WHAT TO PRODUCE: How does the data below read from its first line through the line containing "random.seed(5)"? Print those lines exactly.

SUPPLIED INFORMATION:
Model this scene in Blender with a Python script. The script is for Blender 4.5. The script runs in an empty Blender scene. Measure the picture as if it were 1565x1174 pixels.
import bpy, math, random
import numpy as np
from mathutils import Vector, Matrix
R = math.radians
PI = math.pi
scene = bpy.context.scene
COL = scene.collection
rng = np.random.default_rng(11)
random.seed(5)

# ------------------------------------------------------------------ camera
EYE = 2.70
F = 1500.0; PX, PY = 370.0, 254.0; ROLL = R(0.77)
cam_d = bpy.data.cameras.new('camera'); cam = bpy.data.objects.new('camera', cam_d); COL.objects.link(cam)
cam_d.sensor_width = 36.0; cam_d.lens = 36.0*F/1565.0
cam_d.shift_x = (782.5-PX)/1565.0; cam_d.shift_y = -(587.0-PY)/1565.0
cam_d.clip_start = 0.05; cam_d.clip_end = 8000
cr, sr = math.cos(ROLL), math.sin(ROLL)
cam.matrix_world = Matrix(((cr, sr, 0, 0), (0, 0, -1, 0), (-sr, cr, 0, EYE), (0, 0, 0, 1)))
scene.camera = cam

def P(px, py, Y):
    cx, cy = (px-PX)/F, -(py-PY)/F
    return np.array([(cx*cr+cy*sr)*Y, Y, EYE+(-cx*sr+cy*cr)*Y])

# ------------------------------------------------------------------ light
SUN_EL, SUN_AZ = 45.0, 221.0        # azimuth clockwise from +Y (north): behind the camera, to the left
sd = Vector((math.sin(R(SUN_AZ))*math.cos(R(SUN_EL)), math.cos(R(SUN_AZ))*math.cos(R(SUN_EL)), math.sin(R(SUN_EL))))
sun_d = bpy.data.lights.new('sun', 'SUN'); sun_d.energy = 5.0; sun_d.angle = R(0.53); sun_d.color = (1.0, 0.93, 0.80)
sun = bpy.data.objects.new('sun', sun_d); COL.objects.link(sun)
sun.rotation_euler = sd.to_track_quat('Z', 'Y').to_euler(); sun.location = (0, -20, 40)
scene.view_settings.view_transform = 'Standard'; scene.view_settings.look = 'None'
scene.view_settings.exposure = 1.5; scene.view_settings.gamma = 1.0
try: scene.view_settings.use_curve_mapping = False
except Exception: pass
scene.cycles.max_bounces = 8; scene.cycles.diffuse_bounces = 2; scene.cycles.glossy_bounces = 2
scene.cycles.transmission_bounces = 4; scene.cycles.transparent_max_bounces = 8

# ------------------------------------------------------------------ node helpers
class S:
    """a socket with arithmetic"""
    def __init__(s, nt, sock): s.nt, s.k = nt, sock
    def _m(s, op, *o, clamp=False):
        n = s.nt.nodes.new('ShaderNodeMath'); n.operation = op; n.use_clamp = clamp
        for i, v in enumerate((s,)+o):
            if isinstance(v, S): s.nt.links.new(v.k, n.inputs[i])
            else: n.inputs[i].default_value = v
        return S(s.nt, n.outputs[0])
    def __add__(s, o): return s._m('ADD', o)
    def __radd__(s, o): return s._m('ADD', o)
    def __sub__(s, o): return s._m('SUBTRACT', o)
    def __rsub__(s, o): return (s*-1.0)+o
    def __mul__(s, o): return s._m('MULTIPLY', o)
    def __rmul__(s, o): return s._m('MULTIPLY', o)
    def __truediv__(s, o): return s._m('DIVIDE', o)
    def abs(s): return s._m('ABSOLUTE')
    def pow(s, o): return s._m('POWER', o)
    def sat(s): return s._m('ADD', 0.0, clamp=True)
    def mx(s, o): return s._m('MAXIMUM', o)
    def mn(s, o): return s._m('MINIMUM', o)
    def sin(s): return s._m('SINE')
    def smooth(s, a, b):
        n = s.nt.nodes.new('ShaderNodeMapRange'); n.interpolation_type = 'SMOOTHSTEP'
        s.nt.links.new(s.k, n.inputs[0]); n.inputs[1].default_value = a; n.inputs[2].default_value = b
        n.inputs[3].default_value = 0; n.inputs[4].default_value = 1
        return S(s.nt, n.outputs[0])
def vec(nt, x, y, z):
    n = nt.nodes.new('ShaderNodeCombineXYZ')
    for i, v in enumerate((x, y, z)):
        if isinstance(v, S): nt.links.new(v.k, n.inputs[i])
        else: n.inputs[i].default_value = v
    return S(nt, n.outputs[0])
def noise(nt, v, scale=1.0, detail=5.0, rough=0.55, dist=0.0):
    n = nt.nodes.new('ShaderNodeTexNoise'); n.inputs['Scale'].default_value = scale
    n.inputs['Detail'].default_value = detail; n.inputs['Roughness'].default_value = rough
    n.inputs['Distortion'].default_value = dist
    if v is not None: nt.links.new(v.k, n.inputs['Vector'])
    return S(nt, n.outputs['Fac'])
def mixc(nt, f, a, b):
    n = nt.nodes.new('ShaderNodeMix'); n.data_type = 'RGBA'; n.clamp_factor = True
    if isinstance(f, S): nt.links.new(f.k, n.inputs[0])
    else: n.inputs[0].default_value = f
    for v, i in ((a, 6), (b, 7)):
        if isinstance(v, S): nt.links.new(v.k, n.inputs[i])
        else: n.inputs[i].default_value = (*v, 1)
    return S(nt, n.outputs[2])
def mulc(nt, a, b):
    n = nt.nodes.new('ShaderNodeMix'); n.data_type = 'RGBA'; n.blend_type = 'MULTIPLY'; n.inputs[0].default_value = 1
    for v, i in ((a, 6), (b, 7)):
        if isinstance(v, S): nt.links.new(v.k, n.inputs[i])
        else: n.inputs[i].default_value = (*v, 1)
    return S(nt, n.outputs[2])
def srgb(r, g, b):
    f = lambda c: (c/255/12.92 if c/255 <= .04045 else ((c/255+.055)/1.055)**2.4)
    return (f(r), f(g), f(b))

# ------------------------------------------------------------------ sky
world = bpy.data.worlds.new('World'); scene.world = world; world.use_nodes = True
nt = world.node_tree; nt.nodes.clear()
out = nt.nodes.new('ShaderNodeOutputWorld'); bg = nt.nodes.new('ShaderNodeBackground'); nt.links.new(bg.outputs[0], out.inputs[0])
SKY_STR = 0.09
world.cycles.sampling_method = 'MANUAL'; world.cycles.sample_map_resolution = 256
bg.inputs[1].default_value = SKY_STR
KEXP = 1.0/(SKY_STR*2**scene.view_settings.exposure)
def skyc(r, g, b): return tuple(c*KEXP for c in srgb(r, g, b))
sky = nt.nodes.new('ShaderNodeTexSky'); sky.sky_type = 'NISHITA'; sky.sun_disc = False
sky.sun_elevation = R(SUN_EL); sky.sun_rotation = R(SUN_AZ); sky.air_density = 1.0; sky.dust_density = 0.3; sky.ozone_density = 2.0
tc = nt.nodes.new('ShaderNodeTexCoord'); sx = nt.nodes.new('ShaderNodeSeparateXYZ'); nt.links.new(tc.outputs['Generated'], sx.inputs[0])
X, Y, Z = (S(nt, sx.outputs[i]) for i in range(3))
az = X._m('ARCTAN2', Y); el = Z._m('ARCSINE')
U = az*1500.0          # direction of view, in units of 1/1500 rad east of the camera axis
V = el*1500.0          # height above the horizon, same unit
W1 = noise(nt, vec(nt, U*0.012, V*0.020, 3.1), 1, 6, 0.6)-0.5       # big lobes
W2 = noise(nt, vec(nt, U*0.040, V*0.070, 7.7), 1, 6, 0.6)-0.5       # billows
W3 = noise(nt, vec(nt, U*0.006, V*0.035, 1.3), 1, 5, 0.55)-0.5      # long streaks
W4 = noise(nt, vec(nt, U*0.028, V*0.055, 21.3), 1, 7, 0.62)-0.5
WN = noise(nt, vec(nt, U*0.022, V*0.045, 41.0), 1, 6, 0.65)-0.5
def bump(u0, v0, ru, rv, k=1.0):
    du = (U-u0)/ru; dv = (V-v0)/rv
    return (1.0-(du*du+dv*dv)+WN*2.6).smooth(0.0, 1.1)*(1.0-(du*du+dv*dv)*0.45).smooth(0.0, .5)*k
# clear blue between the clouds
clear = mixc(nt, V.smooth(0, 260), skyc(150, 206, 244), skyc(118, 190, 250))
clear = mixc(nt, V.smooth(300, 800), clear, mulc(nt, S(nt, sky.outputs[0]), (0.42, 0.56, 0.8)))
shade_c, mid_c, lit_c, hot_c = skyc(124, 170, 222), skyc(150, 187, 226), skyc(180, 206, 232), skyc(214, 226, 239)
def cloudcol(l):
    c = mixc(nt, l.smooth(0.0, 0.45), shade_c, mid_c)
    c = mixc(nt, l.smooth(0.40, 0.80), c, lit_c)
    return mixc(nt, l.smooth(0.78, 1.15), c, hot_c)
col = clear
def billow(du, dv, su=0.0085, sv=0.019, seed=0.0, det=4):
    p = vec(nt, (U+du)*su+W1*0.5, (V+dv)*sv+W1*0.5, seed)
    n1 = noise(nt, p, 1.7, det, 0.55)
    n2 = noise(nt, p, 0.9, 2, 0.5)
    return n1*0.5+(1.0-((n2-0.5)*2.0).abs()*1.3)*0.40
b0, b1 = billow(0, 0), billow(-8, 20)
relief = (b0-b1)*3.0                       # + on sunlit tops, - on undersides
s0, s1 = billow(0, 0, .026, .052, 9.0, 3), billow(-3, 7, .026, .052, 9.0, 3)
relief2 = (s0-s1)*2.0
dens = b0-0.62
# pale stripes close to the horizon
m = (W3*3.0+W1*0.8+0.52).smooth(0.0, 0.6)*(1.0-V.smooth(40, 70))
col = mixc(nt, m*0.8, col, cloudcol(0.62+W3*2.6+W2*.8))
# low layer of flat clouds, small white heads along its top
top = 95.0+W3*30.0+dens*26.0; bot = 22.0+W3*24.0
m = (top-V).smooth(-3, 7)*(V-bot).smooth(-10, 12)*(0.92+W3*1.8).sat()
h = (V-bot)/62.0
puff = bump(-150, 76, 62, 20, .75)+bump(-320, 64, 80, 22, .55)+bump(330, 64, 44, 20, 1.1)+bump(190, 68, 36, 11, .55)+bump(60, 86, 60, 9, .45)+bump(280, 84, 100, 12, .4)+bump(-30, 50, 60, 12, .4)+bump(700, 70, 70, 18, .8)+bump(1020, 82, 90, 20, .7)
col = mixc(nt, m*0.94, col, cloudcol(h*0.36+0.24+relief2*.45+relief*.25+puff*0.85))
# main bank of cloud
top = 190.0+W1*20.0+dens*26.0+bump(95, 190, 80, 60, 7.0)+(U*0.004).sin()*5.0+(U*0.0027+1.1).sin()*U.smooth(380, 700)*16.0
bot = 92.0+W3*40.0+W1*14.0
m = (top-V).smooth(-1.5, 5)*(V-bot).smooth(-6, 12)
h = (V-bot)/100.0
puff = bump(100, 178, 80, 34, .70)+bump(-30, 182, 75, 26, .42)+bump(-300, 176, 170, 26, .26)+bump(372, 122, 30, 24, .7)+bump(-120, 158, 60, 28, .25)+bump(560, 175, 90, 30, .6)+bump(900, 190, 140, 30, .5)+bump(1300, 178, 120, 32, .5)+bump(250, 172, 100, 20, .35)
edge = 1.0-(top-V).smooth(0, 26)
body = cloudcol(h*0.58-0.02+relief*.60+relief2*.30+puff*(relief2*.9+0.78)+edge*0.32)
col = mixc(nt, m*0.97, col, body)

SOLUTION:
Model this scene in Blender with a Python script. The script is for Blender 4.5. The script runs in an empty Blender scene. Measure the picture as if it were 1565x1174 pixels.
import bpy, math, random
import numpy as np
from mathutils import Vector, Matrix
R = math.radians
PI = math.pi
scene = bpy.context.scene
COL = scene.collection
rng = np.random.default_rng(11)
random.seed(5)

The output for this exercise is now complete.